Green Deal, l’Europa ci riprova ma globalizzazione e obblighi “green” unilaterali creano il corto circuito. E poi, chi paga?

I costi della transizione energetica, secondo lo studio del Rousseau Institut francese, da qui al 2050, ammonterebbero a 40.000 miliardi di euro solo per l’Unione Europea, e cioè 1.520 miliardi l’anno, pari al 10% del Pil europeo. Chi paga tutto questo?

Con la rielezione di Ursula von der Leyen alla presidenza della Commissione Ue sembra davvero che i prossimi cinque anni siano ancora interamente dedicati alla transizione energetica ed ecologica.

Nel documento “Orientamenti politici per la prossima Commissione Europea” diffuso sul sito della stessa Commissione ha scritto che va mantenuta “la rotta verso tutti i nostri obiettivi, compresi quelli stabiliti nel Green Deal europeo”.

Una sfida, dove l’Italia, preceduta dalla Germania e seguita dalla Francia, occupa ancora il podio della manifattura europea. Ma la crescita aggressiva di Cina e India si sente. Rispetto al Pil Usa, quello Ue rappresenta solo il 65%. Una caduta verticale e pericolosa che, rispetto ad una resa pressoché equivalente del 2010, ora è come se avesse perso l’apporto di Germania, Francia e Italia.

Dove si radica tutto questo? Nella condotta presuntuosa, esageratamente regolatoria e anti industriale della tecnocrazia e della politica di Bruxelles, ossessionata dalla tutela dei consumatori e dimentica del resto.

In Europa il contrasto all’inquinamento e ai danni al territorio e il perseguimento di un minore dispendio energetico è patrimonio comune e acquisito. La transizione è ineluttabile. Ma se l’Europa la fa da sola e di corsa non ci porterà lontano.

Tuttavia, il Green Deal Ue (con la mole ideologica che si porta dietro) appare come un cerotto messo a coprire i disastri della concorrenza sleale creata dalla globalizzazione selvaggia con le produzioni allocate in Paesi, come India e Cina, che si tengono ben lontani dai limiti ambientali.

Ma non basta, sulle politiche ambientali Bruxelles ha alzato sempre più l’asticella, restringendo limiti, vietando condotte e imponendo sanzioni. Tali politiche hanno scaricato enormi costi sull’industria europea.

Ora (ed era ora) ci si comincia a chiedere se questa Europa può continuare a essere un’area globalizzata (quindi spalancata al commercio internazionale) e contemporaneamente imporsi obblighi stringenti e costi pesantissimi da Green Deal. Delle due l’una. È da questa convivenza forzosa e dalla diversità delle regole del gioco che nasce l’evidente desertificazione produttiva della Ue.

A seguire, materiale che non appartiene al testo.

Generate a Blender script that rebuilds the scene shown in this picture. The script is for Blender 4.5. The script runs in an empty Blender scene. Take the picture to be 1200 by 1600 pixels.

L’Europa con il Green Deal ha pensato di guidare il mondo e, invece, è da sola e continua con arroganza testarda, a voler trasformare l’astrazione in regola cogente.

Solo ora (forse) si accorge della fragilità delle catene internazionali del valore e della necessità della sicurezza, perché essere efficiente non basta più.

In questo tempo magnetico occorre riflettere su un nuovo paradigma globale e non solo europeo capace di valorizzare il capitale sociale il quale, tuttavia, rischia moltissimo a causa dei molti mali che affliggono il mondo, primo fra tutti il bellicismo di ritorno.

Alla Conferenza di Parigi del 1946 si disse che il mondo era diventato sicuro per la democrazia; non fu così.

Tutto questo si pone in uno scenario reso ancora più problematico dalla verità che ciascuno è assolutamente convinto di detenere.

Dopo un lunghissimo lavoro tra Ministero dell’Ambiente e Associazioni di categoria, il Ministro, Pichetto Fratin, ha firmato il nuovo Dm sull’End of Waste dei rifiuti da costruzione e demolizione, abrogativo e sostitutivo del Dm 152/2022. Pare non vada bene neanche questo.

Accade spesso che il meglio sia nemico del bene, ma è anche così che il mondo si polarizza e si estremizza perdendo le sue tracce.